オフィシャルタイムアウト明けの山口はゾーンディフェンスでさいたまのオフェンスを防ぎにかかるが、自分たちのオフェンスがうまくいかず、速いタイミングでのシュートによって点差を広げられてしまった。
さいたまは14.ジャクソンのフリースローが決まらないと見るや、彼にゴール下でボールを持たれた時には、簡単にシュートをさせないように、ファウルすることを徹底。この徹底ぶりが見事的中し、山口は自分たちのポゼッションで1点ずつしか取ることができず、点差を詰めることに失敗した。
終盤は焦りが見られたか、ターンオーバーを連発。自分たちでポゼッションを放棄してしまい、勝負に持ち込むことすらできなかった。
35分間は一進一退の攻防でさいたまを苦しめた山口だったが、最終盤で地力を見せたさいたまが貫禄の勝利。GAME2を83-73で勝利し、ホームで連勝を飾った。
-試合後の感想-
GAME2はさいたまが勝負強さを見せた。
40.フェイゾンにはいつもやられている気がするが、それだけではない日本人ガード陣とのツーメンゲームが特に強力だった。

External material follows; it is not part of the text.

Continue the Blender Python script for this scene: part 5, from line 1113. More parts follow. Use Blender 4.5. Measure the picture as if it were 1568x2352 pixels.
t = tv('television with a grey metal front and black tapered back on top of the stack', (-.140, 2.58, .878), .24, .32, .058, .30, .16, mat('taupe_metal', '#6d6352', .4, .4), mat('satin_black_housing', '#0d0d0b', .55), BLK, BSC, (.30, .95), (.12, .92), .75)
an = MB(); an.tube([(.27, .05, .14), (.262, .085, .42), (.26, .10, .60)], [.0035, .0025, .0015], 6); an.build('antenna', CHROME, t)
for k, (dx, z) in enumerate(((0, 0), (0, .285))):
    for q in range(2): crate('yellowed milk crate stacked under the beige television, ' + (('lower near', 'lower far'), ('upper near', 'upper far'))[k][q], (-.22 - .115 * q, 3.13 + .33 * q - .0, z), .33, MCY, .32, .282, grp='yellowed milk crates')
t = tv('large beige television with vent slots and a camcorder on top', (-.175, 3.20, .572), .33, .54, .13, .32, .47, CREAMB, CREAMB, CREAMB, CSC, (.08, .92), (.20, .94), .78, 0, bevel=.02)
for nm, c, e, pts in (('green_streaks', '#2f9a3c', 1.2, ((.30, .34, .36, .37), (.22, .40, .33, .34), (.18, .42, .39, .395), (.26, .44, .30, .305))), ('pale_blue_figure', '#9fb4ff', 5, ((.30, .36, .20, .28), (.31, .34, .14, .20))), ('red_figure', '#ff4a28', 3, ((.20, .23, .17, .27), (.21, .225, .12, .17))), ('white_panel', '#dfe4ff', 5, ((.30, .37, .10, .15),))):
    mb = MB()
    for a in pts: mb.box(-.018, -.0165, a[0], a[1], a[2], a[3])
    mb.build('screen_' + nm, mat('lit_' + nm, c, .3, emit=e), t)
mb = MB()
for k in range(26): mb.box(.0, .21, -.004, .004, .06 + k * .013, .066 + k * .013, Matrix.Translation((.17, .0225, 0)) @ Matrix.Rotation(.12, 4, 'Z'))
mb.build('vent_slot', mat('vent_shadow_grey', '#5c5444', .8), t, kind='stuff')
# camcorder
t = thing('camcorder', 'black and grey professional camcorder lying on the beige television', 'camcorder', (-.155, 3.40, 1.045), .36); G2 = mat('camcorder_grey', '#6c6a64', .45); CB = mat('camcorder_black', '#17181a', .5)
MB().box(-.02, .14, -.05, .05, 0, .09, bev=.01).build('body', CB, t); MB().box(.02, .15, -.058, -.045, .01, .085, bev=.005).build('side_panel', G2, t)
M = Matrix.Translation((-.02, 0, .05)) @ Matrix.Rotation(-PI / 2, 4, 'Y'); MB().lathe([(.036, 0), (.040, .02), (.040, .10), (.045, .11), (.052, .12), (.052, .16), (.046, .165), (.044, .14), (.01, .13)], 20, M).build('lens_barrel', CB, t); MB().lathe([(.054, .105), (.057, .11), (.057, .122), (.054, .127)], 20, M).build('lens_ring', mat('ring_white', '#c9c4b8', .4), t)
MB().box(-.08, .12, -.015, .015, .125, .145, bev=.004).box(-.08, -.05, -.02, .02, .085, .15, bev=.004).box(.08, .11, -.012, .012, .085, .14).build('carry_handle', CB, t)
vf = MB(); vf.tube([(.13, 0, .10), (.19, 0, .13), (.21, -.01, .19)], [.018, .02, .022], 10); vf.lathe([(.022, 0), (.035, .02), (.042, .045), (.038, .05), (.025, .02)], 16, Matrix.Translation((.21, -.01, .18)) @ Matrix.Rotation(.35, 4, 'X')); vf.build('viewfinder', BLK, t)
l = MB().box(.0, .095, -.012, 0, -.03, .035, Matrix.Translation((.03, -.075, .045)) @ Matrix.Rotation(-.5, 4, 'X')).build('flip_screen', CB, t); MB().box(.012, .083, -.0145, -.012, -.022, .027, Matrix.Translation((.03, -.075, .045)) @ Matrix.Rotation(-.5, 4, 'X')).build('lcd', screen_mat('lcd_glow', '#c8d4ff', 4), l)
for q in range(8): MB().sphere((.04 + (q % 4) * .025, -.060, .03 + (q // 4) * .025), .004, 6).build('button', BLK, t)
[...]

目の前で印象に残ったのは17.髙橋。今日のゲームは2.上松とマッチアップするシーンが多かったが、ピックを上手く使ってキレのあるドリブルを見せ、得点を演出していた。
他にも00.山崎、11.秋山、15.濱田とペイント内へ進入できるガードが多く、山口のディフェンスを苦しめた。
32.野口の3Pシュートもよく効いていて、ディフェンスの意識がペイント内へ向いた時に、すかさず決めてくるシュート力は相手からすると面倒だった。
また、今日の試合に関して言えば、3Q中盤以降の28.川邉の活躍は見逃せない。火のついた1.エイブラムとマッチアップする中で、上手くインサイドへおびき寄せ、タフショットを強いて山口の流れを止めてみせた。
それだけにとどまらず、逆転の3Pシュートも自ら決めて、試合後にHCから名前を挙げられるに相応しい活躍だった。
山口はオフェンスの形を作らせてもらえなかったGAME2から14.ジャクソンのポストプレーに活路を見出し、さいたまを苦しめることには成功した。
ディフェンスも完璧に抑えるところまではいかなかったが、リバウンドでは奮闘を見せ、うまく速い攻撃に繋げられていたと思う。
勝負という面では、1.エイブラム、14.ジャクソンに続く選手が出てこなかったことが、さいたまのガード陣の活躍と比較すると、痛かった。
今日は1.エイブラム、14.ジャクソンの2人で56得点。そのほかの選手で17得点とかなり偏りがあった。
それを見越してか、さいたまは山口のインサイド陣の得点をファウルなどもうまく使って抑えていた。それが逆転勝利の要因の一つだったと言える。
全体的には悪くない試合だったが、シーズンの佳境に入った際の上位陣の勝負強さも痛感する一戦となった。